#### DATASET CONTENT:

::::

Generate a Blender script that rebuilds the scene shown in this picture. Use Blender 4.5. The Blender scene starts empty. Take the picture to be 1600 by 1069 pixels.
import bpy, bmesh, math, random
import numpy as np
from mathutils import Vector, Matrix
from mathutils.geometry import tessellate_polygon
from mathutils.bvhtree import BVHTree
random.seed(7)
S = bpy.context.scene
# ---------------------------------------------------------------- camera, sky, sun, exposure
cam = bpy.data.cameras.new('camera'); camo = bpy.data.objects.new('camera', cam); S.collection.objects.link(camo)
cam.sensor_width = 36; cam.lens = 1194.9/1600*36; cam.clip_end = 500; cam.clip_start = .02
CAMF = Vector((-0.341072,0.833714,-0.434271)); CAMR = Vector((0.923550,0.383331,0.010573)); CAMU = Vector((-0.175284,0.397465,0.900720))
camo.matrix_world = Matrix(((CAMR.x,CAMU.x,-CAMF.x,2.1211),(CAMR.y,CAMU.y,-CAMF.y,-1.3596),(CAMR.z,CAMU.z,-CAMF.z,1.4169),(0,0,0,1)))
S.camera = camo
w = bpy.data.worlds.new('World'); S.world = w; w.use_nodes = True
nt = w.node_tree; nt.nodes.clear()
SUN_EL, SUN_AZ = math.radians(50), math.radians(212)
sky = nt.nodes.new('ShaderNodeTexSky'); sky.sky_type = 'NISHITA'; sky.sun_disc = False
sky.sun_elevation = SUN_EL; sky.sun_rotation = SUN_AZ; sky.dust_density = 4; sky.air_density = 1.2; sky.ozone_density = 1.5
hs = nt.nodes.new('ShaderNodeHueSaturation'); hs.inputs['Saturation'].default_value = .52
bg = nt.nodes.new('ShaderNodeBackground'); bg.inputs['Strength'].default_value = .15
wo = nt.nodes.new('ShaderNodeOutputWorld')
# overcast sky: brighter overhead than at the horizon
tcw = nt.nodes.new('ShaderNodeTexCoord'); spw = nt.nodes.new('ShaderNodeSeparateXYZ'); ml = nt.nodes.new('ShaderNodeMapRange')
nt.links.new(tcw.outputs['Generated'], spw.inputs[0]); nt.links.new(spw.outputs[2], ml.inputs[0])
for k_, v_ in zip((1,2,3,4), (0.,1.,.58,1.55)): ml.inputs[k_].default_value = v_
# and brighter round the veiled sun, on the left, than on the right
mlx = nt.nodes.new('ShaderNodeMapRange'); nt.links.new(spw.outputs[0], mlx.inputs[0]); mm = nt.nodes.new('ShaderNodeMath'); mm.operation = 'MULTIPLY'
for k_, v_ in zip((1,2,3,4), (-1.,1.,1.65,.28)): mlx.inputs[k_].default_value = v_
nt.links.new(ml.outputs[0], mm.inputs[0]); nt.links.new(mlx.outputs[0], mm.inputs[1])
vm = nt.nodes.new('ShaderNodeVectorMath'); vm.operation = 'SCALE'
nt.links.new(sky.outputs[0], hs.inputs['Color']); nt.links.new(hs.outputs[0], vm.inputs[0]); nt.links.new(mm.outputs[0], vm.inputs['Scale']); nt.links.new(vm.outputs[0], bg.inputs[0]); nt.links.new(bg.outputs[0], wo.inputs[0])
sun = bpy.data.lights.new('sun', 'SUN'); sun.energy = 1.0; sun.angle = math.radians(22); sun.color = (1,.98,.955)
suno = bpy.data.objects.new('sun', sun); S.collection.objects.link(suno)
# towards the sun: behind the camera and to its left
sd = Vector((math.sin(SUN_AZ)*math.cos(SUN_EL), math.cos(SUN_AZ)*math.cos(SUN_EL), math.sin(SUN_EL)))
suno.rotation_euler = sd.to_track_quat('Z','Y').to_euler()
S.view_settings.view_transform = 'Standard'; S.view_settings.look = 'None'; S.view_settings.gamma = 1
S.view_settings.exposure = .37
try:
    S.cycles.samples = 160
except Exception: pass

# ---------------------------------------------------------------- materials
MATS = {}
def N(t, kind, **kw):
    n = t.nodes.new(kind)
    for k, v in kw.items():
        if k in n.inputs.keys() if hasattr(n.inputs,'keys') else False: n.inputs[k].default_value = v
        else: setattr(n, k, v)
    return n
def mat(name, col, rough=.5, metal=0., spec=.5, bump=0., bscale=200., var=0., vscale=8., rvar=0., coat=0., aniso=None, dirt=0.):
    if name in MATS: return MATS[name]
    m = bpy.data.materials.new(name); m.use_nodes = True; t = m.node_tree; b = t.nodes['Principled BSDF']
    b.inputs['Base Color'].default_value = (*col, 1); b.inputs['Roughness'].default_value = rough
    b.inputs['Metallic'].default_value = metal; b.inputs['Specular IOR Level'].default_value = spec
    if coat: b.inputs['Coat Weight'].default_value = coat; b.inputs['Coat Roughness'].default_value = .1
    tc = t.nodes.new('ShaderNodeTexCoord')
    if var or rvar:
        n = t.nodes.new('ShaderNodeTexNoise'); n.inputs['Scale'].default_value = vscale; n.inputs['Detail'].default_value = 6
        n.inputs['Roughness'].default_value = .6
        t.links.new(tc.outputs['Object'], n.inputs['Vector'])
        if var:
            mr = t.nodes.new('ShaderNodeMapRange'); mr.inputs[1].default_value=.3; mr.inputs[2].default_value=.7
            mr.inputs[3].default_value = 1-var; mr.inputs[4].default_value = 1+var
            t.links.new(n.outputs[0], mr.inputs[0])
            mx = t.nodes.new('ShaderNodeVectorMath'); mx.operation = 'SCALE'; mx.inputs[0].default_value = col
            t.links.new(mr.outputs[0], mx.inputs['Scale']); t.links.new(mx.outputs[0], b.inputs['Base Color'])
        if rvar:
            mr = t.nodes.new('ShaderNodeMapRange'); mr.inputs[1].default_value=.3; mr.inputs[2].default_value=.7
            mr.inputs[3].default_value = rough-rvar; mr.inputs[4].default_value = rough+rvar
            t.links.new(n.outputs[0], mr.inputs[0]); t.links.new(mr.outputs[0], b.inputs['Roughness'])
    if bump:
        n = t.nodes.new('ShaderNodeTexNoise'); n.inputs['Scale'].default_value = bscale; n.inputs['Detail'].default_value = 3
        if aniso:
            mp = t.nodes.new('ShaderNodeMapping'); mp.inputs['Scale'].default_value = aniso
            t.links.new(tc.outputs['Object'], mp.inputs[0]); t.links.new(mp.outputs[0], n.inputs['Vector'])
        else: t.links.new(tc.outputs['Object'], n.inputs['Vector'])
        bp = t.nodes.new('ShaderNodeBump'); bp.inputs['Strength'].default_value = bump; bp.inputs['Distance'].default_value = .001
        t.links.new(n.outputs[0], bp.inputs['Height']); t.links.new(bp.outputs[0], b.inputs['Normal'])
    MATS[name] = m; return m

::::

#### DIRECTIONS FOR THIS TASK:
Reproduce the material in full, with no word added or dropped.

#### SOLUTION:
Generate a Blender script that rebuilds the scene shown in this picture. Use Blender 4.5. The Blender scene starts empty. Take the picture to be 1600 by 1069 pixels.
import bpy, bmesh, math, random
import numpy as np
from mathutils import Vector, Matrix
from mathutils.geometry import tessellate_polygon
from mathutils.bvhtree import BVHTree
random.seed(7)
S = bpy.context.scene
# ---------------------------------------------------------------- camera, sky, sun, exposure
cam = bpy.data.cameras.new('camera'); camo = bpy.data.objects.new('camera', cam); S.collection.objects.link(camo)
cam.sensor_width = 36; cam.lens = 1194.9/1600*36; cam.clip_end = 500; cam.clip_start = .02
CAMF = Vector((-0.341072,0.833714,-0.434271)); CAMR = Vector((0.923550,0.383331,0.010573)); CAMU = Vector((-0.175284,0.397465,0.900720))
camo.matrix_world = Matrix(((CAMR.x,CAMU.x,-CAMF.x,2.1211),(CAMR.y,CAMU.y,-CAMF.y,-1.3596),(CAMR.z,CAMU.z,-CAMF.z,1.4169),(0,0,0,1)))
S.camera = camo
w = bpy.data.worlds.new('World'); S.world = w; w.use_nodes = True
nt = w.node_tree; nt.nodes.clear()
SUN_EL, SUN_AZ = math.radians(50), math.radians(212)
sky = nt.nodes.new('ShaderNodeTexSky'); sky.sky_type = 'NISHITA'; sky.sun_disc = False
sky.sun_elevation = SUN_EL; sky.sun_rotation = SUN_AZ; sky.dust_density = 4; sky.air_density = 1.2; sky.ozone_density = 1.5
hs = nt.nodes.new('ShaderNodeHueSaturation'); hs.inputs['Saturation'].default_value = .52
bg = nt.nodes.new('ShaderNodeBackground'); bg.inputs['Strength'].default_value = .15
wo = nt.nodes.new('ShaderNodeOutputWorld')
# overcast sky: brighter overhead than at the horizon
tcw = nt.nodes.new('ShaderNodeTexCoord'); spw = nt.nodes.new('ShaderNodeSeparateXYZ'); ml = nt.nodes.new('ShaderNodeMapRange')
nt.links.new(tcw.outputs['Generated'], spw.inputs[0]); nt.links.new(spw.outputs[2], ml.inputs[0])
for k_, v_ in zip((1,2,3,4), (0.,1.,.58,1.55)): ml.inputs[k_].default_value = v_
# and brighter round the veiled sun, on the left, than on the right
mlx = nt.nodes.new('ShaderNodeMapRange'); nt.links.new(spw.outputs[0], mlx.inputs[0]); mm = nt.nodes.new('ShaderNodeMath'); mm.operation = 'MULTIPLY'
for k_, v_ in zip((1,2,3,4), (-1.,1.,1.65,.28)): mlx.inputs[k_].default_value = v_
nt.links.new(ml.outputs[0], mm.inputs[0]); nt.links.new(mlx.outputs[0], mm.inputs[1])
vm = nt.nodes.new('ShaderNodeVectorMath'); vm.operation = 'SCALE'
nt.links.new(sky.outputs[0], hs.inputs['Color']); nt.links.new(hs.outputs[0], vm.inputs[0]); nt.links.new(mm.outputs[0], vm.inputs['Scale']); nt.links.new(vm.outputs[0], bg.inputs[0]); nt.links.new(bg.outputs[0], wo.inputs[0])
sun = bpy.data.lights.new('sun', 'SUN'); sun.energy = 1.0; sun.angle = math.radians(22); sun.color = (1,.98,.955)
suno = bpy.data.objects.new('sun', sun); S.collection.objects.link(suno)
# towards the sun: behind the camera and to its left
sd = Vector((math.sin(SUN_AZ)*math.cos(SUN_EL), math.cos(SUN_AZ)*math.cos(SUN_EL), math.sin(SUN_EL)))
suno.rotation_euler = sd.to_track_quat('Z','Y').to_euler()
S.view_settings.view_transform = 'Standard'; S.view_settings.look = 'None'; S.view_settings.gamma = 1
S.view_settings.exposure = .37
try:
    S.cycles.samples = 160
except Exception: pass

# ---------------------------------------------------------------- materials
MATS = {}
def N(t, kind, **kw):
    n = t.nodes.new(kind)
    for k, v in kw.items():
        if k in n.inputs.keys() if hasattr(n.inputs,'keys') else False: n.inputs[k].default_value = v
        else: setattr(n, k, v)
    return n
def mat(name, col, rough=.5, metal=0., spec=.5, bump=0., bscale=200., var=0., vscale=8., rvar=0., coat=0., aniso=None, dirt=0.):
    if name in MATS: return MATS[name]
    m = bpy.data.materials.new(name); m.use_nodes = True; t = m.node_tree; b = t.nodes['Principled BSDF']
    b.inputs['Base Color'].default_value = (*col, 1); b.inputs['Roughness'].default_value = rough
    b.inputs['Metallic'].default_value = metal; b.inputs['Specular IOR Level'].default_value = spec
    if coat: b.inputs['Coat Weight'].default_value = coat; b.inputs['Coat Roughness'].default_value = .1
    tc = t.nodes.new('ShaderNodeTexCoord')
    if var or rvar:
        n = t.nodes.new('ShaderNodeTexNoise'); n.inputs['Scale'].default_value = vscale; n.inputs['Detail'].default_value = 6
        n.inputs['Roughness'].default_value = .6
        t.links.new(tc.outputs['Object'], n.inputs['Vector'])
        if var:
            mr = t.nodes.new('ShaderNodeMapRange'); mr.inputs[1].default_value=.3; mr.inputs[2].default_value=.7
            mr.inputs[3].default_value = 1-var; mr.inputs[4].default_value = 1+var
            t.links.new(n.outputs[0], mr.inputs[0])
            mx = t.nodes.new('ShaderNodeVectorMath'); mx.operation = 'SCALE'; mx.inputs[0].default_value = col
            t.links.new(mr.outputs[0], mx.inputs['Scale']); t.links.new(mx.outputs[0], b.inputs['Base Color'])
        if rvar:
            mr = t.nodes.new('ShaderNodeMapRange'); mr.inputs[1].default_value=.3; mr.inputs[2].default_value=.7
            mr.inputs[3].default_value = rough-rvar; mr.inputs[4].default_value = rough+rvar
            t.links.new(n.outputs[0], mr.inputs[0]); t.links.new(mr.outputs[0], b.inputs['Roughness'])
    if bump:
        n = t.nodes.new('ShaderNodeTexNoise'); n.inputs['Scale'].default_value = bscale; n.inputs['Detail'].default_value = 3
        if aniso:
            mp = t.nodes.new('ShaderNodeMapping'); mp.inputs['Scale'].default_value = aniso
            t.links.new(tc.outputs['Object'], mp.inputs[0]); t.links.new(mp.outputs[0], n.inputs['Vector'])
        else: t.links.new(tc.outputs['Object'], n.inputs['Vector'])
        bp = t.nodes.new('ShaderNodeBump'); bp.inputs['Strength'].default_value = bump; bp.inputs['Distance'].default_value = .001
        t.links.new(n.outputs[0], bp.inputs['Height']); t.links.new(bp.outputs[0], b.inputs['Normal'])
    MATS[name] = m; return m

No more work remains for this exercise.